Crunchfish AB broadened the Digital Cash solution by patenting secure and scalable mobile wallets using Host-based Card Emulation (HCE) for online as well as offline EMV payments leveraging virtual secure elements. This patent-pending application is of strategic importance for Crunchfish as it extends the company's total addressable market and the near-term revenue opportunities considerably as mobile wallets with tokenized HCE payments is the major digital payment method in the world, with almost 5 billion mobile wallets at the end of 2023. It is a challenge to add secure HCE payment capabilities to payment applications on smartphones.

Payment applications running on smartphones are implemented in software-based Rich Execution Environments (REEs), which provide high level of scalability but have security issues for HCE payment applications. EMV tokens, credentials and other HCE assets are not safe from attacks. To be truly secure, HCE payments must be implemented as a Trusted Application (TA) within a Tamper Resistant Element (TRE) that protects the TA with an isolated secure runtime for storing of EMV tokens, credentials, and other HCE assets.

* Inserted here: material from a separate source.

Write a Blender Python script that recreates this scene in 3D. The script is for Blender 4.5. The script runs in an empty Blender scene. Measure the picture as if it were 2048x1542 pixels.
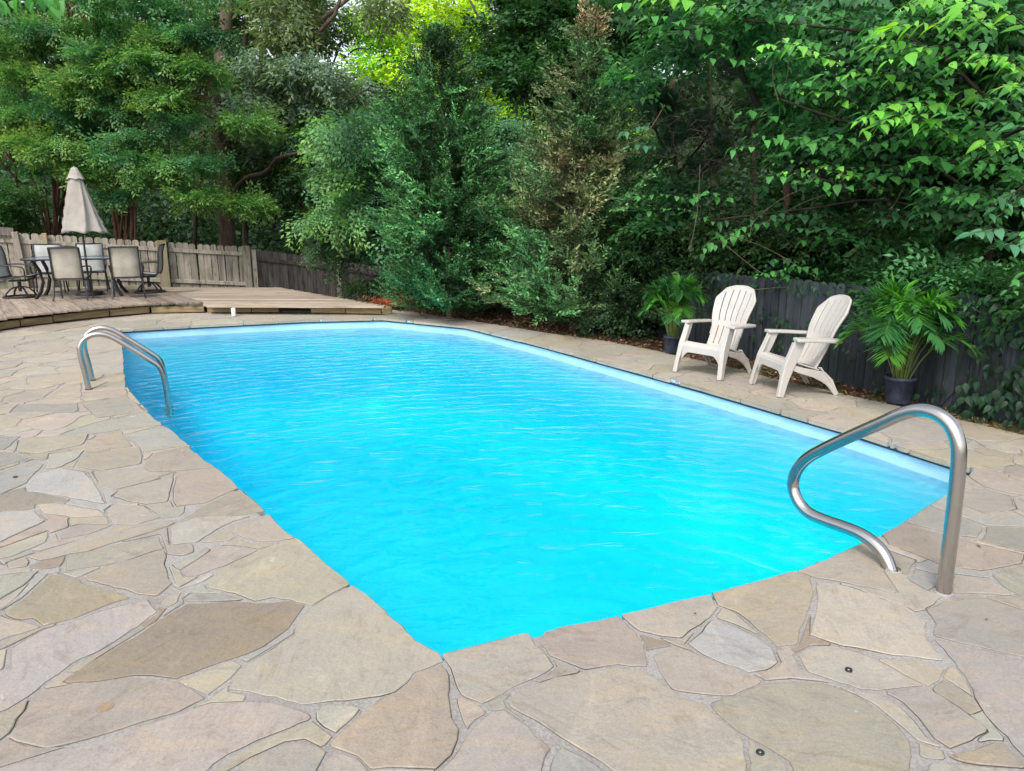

A key consideration for establishing the required additional security with maintained scalability is how the TRE is implemented. It could either be implemented in hardware or software. HCE payments implemented in a hardware-based TRE are hard to scale as such TREs are controlled by device manufacturers (OEMs) or mobile network operators (MNOs).

A software-based virtual TRE adds the required additional security whilst maintaining the desired scalability as it is easily deployable and maintainable on all smartphones, without any OS, OEM, or MNO dependencies. Furthermore, Crunchfish's novel approach for HCE payments has the potential to enrich HCE payments by adding novel use cases, e.g. offline, scan and pay and P2P payments.